Twist controlled Spin-transport across Phosphorene/Nickel (111) Spinterfaces

The electron's spin serves as a crucial information carrier in spintronic devices, which is extremely important for the growth of quantum computing applications, high-density data storage, high-frequency devices, magnetoelectrics, etc. Phosphorene [4], a novel 2D semiconductor, offers significant potential for nanoelectronic, optoelectronic, and spintronic applications due to its inherent bandgap, high mobility, excellent spin diffusion and relaxation time [3], and ambipolar nature. In this study, we explored the transmission probability of spin carriers from a Ni electrode into phosphorene using first principles-based density functional theory (DFT) in conjunction with the non-equilibrium Green’s function (NEGF) method. By increasing the number of phosphorene layers (N = 1, 2, 3) and incorporating a twist mechanism, we significantly enhanced the efficiency of spin injection from Ni to the phosphorene layer. We systematically examined the structural, electronic, and magnetic characteristics of the P/Ni(111) junction. On the Ni surface, the mono-, bi-, and tri-layers of phosphorene exhibited metallic behavior. The electronic bands near the Fermi level varied with the twisted angles and observed ohmic contact between phosphorene and the Ni(111) surface. The majority carrier was spin-down at the Fermi level, with an induced magnetic moment of -0.009 μ_B in phosphorene and an enhanced magnetic moment in the Ni atom. Moreover, the current-voltage characteristics displayed negative differential resistance (NDR effects), with peak-to-valley ratio (PVR) and sharpness factor (S_E) varying with the twisted angle.
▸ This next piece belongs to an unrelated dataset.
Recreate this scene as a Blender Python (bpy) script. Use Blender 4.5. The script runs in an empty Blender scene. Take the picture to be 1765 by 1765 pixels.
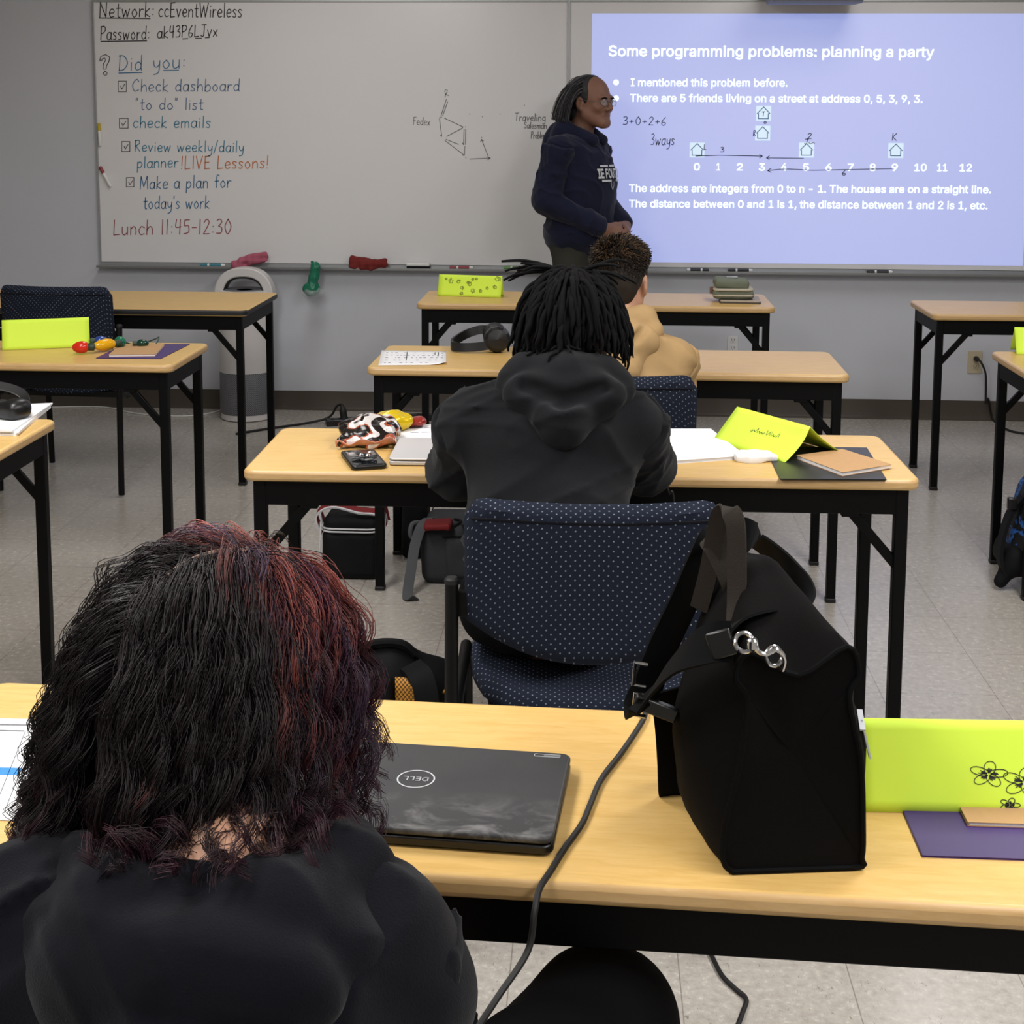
import bpy, bmesh, math, random
import numpy as np
from mathutils import Vector, Matrix
random.seed(7); RNG = np.random.default_rng(11)
SC = bpy.context.scene
COL = SC.collection
PI = math.pi
# ------------------------------------------------------------------ camera
F_PX, PPY, CAM_H = 2507.2, 507.17, 1.5355          # focal length (px of 1765), principal row, eye height
PITCH, ROLL, YAW = 0.12319, 0.00393, -0.05769
WALL_Y = 7.392
def cam_axes():
    sy, cy, sp, cp, sr, cr = math.sin(YAW), math.cos(YAW), math.sin(PITCH), math.cos(PITCH), math.sin(ROLL), math.cos(ROLL)
    f = Vector((sy*cp, cy*cp, -sp)); r = Vector((cy, -sy, 0)); u = r.cross(f)
    return r*cr+u*sr, u*cr-r*sr, f
CR, CU, CF = cam_axes()
CAMP = Vector((0, 0, CAM_H))
cd = bpy.data.cameras.new('camera'); cam = bpy.data.objects.new('camera', cd); COL.objects.link(cam)
cam.matrix_world = Matrix(((CR.x, CU.x, -CF.x, 0), (CR.y, CU.y, -CF.y, 0), (CR.z, CU.z, -CF.z, CAM_H), (0, 0, 0, 1)))
cd.sensor_width = 36; cd.sensor_fit = 'HORIZONTAL'; cd.lens = 36*F_PX/1765
cd.shift_y = -(882.5-PPY)/1765; cd.clip_start = 0.05
SC.camera = cam
def ray(px, py): return CF + CR*((px-882.5)/F_PX) - CU*((py-PPY)/F_PX)
def onz(px, py, z=0.737):
    d = ray(px, py); return CAMP + d*((z-CAM_H)/d.z)
def ony(px, py, y=WALL_Y):
    d = ray(px, py); return CAMP + d*(y/d.y)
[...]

The efficiency of spin injection increased with the number of phosphorene layers, and twisting modified the spin injection efficiency, resulting in an increase of up to 60%. These findings offer valuable theoretical insights into the transmission of spin carriers within phosphorene layers on a magnetic substrate, suggesting a novel approach for designing spintronic devices utilizing phosphorene.